What needs to be done:
Look in the material below for the line with "The Blender Python script for this scene continues." and the line with "zg = lambda x: 23.47 - SLOPE*abs(x)", then set down exactly those two lines and all lines between, nothing more.

-- START Supplied records --

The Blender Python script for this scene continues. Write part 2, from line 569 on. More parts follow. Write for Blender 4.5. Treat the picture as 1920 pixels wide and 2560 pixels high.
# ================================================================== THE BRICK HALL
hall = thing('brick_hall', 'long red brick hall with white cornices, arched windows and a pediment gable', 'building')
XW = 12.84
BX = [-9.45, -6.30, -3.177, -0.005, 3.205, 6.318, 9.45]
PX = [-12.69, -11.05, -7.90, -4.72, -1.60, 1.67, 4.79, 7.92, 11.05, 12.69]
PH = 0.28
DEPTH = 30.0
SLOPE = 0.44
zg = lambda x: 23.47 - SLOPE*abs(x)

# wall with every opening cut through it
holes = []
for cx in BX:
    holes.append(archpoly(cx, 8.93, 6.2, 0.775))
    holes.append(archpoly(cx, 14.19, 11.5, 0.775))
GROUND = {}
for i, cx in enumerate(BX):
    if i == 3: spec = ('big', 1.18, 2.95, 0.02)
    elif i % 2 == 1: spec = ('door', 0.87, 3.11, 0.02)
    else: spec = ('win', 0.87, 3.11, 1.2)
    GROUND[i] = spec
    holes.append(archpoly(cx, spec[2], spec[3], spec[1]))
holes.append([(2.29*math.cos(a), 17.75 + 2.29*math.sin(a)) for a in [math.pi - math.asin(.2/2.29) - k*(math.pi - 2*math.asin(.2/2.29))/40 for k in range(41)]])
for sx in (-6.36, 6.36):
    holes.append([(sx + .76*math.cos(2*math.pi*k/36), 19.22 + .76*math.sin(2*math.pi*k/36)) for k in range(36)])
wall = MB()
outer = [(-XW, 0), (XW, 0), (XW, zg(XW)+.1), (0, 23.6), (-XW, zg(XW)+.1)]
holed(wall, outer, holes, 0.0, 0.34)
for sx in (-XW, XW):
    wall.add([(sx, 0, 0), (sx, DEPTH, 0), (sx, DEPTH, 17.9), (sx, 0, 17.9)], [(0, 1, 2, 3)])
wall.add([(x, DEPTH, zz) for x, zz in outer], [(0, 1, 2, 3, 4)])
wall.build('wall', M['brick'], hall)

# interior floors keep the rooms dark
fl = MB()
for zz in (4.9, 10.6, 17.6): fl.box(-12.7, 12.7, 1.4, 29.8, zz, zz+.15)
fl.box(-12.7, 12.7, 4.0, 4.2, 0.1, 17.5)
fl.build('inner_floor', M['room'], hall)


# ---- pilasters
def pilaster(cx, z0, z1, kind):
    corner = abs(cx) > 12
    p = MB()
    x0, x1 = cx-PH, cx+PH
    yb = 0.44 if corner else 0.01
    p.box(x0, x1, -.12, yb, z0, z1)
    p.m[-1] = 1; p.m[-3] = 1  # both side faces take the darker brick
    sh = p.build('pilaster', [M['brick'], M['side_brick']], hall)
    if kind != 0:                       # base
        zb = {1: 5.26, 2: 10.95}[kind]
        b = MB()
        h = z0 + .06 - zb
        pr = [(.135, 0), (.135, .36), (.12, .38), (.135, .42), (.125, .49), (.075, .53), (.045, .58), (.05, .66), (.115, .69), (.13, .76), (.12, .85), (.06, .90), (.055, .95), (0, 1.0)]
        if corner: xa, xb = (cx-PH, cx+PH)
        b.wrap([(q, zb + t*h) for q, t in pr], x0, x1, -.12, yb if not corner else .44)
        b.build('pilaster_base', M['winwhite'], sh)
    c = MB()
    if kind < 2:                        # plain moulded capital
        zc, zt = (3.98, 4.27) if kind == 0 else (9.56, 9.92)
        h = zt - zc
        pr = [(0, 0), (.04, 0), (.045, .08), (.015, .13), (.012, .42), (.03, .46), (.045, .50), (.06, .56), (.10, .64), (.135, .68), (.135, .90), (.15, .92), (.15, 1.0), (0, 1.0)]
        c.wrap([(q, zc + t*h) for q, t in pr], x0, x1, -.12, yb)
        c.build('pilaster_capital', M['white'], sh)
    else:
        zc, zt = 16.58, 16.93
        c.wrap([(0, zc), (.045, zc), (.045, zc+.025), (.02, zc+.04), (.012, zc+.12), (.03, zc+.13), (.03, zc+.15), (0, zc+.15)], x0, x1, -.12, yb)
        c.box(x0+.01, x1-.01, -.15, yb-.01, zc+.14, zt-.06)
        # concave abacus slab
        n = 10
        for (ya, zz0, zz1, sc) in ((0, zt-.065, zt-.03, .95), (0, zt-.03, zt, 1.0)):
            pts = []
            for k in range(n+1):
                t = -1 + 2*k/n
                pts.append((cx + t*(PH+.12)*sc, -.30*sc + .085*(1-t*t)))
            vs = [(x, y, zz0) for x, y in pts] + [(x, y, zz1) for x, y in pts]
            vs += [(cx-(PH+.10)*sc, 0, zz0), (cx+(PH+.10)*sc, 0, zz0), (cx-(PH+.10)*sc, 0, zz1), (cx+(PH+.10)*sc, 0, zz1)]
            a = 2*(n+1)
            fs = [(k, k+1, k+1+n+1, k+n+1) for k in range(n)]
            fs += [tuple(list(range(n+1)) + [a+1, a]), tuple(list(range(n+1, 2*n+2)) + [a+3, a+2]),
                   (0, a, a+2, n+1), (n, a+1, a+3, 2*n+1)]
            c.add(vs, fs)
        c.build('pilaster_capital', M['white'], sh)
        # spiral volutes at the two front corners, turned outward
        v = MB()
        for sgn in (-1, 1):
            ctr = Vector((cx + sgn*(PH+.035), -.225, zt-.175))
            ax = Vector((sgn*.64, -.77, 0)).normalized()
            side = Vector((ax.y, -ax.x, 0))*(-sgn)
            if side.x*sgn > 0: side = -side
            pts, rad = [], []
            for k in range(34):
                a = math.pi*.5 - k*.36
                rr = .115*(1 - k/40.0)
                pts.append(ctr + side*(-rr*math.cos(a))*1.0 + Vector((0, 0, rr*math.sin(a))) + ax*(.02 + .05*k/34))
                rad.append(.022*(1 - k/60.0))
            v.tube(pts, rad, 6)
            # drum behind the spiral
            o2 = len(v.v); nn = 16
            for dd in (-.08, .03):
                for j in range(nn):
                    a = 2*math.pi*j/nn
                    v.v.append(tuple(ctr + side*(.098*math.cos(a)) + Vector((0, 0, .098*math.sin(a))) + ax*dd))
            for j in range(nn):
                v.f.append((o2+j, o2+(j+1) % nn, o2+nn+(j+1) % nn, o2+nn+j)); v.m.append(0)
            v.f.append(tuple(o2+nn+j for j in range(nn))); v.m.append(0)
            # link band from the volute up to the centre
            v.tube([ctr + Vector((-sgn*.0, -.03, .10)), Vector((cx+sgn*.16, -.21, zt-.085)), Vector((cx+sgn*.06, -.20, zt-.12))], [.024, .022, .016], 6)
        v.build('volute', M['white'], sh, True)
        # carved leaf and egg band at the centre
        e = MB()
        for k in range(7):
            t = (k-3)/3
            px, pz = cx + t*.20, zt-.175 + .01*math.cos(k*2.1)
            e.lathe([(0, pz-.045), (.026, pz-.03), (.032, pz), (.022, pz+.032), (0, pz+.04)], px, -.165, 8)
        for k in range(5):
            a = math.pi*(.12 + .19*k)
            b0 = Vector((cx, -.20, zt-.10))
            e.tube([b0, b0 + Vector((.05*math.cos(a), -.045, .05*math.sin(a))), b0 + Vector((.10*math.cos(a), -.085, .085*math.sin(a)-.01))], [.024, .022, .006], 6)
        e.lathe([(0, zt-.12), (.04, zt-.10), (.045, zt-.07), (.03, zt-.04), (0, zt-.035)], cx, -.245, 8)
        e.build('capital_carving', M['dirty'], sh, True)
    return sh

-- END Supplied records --
-- START Supplied records --

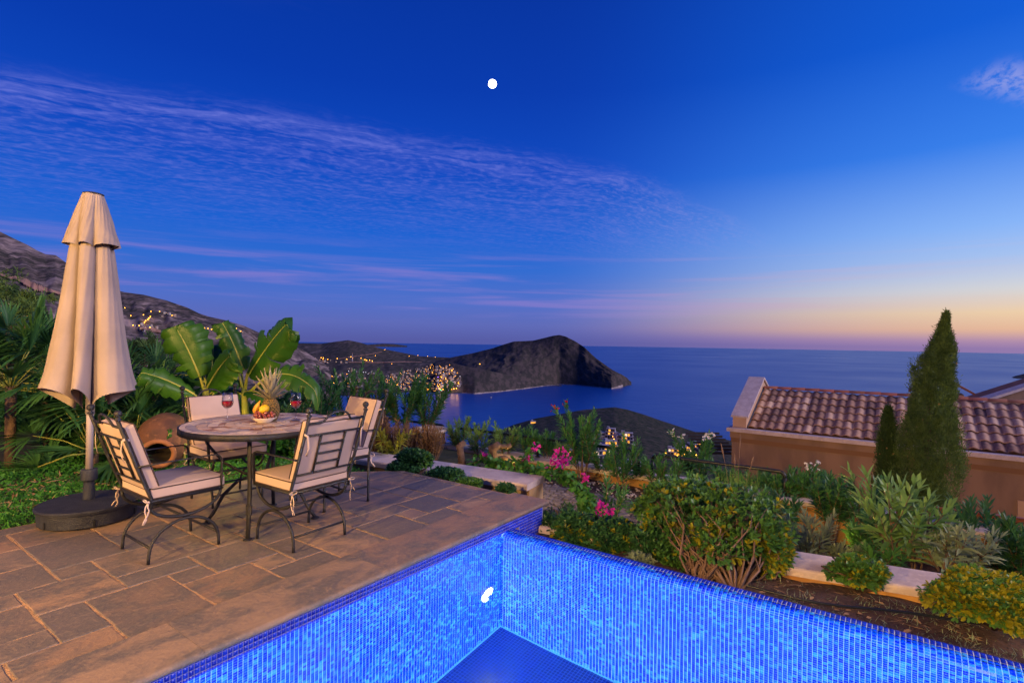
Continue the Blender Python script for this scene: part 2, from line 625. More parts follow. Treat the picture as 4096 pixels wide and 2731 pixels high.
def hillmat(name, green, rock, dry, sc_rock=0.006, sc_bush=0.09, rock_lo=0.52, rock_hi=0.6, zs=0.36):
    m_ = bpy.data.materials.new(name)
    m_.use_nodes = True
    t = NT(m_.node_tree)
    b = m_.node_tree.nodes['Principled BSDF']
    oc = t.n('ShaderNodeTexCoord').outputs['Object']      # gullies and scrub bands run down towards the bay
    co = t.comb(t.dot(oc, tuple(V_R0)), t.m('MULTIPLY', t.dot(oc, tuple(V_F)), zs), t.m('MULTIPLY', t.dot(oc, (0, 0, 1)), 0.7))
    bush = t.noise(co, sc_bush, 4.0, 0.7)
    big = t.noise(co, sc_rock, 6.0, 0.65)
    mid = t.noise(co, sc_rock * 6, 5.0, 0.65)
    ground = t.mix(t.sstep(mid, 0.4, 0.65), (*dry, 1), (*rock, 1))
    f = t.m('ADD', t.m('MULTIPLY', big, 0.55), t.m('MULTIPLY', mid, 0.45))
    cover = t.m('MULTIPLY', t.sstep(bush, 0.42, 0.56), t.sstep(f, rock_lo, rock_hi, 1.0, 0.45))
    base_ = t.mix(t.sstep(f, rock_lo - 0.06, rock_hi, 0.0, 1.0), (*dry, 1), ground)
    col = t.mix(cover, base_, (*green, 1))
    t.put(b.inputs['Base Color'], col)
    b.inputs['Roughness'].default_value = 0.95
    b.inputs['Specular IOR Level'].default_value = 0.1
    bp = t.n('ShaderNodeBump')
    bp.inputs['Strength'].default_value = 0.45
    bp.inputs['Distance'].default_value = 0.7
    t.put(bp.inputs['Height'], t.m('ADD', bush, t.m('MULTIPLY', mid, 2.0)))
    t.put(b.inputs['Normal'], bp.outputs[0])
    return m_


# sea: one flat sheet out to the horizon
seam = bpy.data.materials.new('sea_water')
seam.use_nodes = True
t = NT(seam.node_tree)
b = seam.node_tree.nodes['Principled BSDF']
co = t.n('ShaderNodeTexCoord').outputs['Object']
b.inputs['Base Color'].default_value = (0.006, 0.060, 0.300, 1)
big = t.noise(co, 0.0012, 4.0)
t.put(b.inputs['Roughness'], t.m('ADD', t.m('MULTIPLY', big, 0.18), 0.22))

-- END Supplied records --
-- START Supplied records --

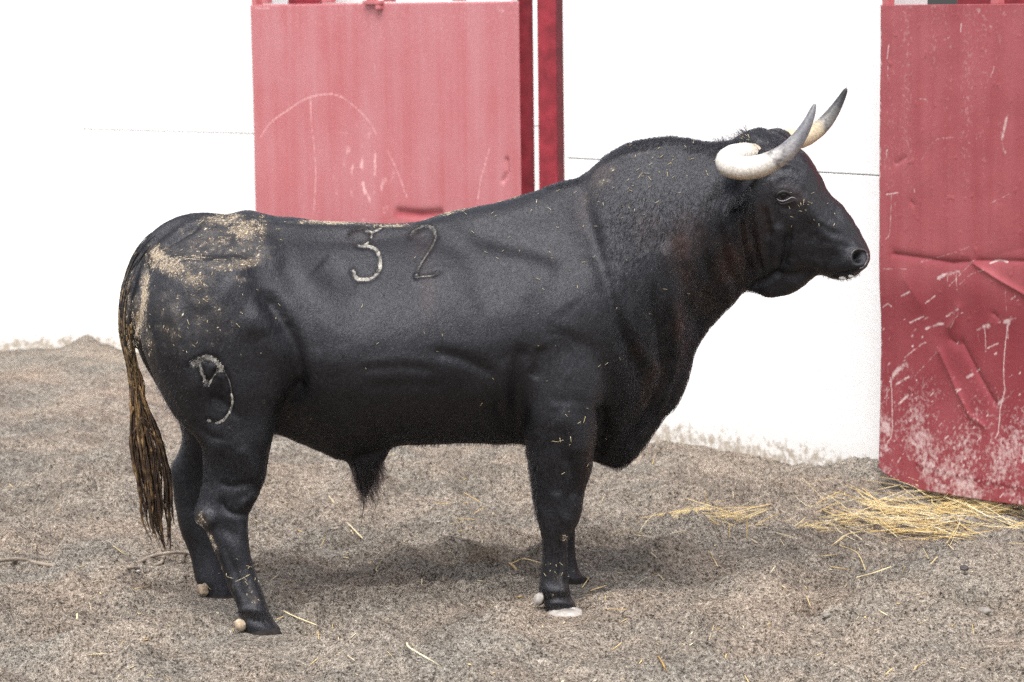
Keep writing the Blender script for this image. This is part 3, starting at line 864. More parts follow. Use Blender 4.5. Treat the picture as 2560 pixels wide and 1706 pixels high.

-- END Supplied records --

Output for this exercise:
The Blender Python script for this scene continues. Write part 2, from line 569 on. More parts follow. Write for Blender 4.5. Treat the picture as 1920 pixels wide and 2560 pixels high.
# ================================================================== THE BRICK HALL
hall = thing('brick_hall', 'long red brick hall with white cornices, arched windows and a pediment gable', 'building')
XW = 12.84
BX = [-9.45, -6.30, -3.177, -0.005, 3.205, 6.318, 9.45]
PX = [-12.69, -11.05, -7.90, -4.72, -1.60, 1.67, 4.79, 7.92, 11.05, 12.69]
PH = 0.28
DEPTH = 30.0
SLOPE = 0.44
zg = lambda x: 23.47 - SLOPE*abs(x)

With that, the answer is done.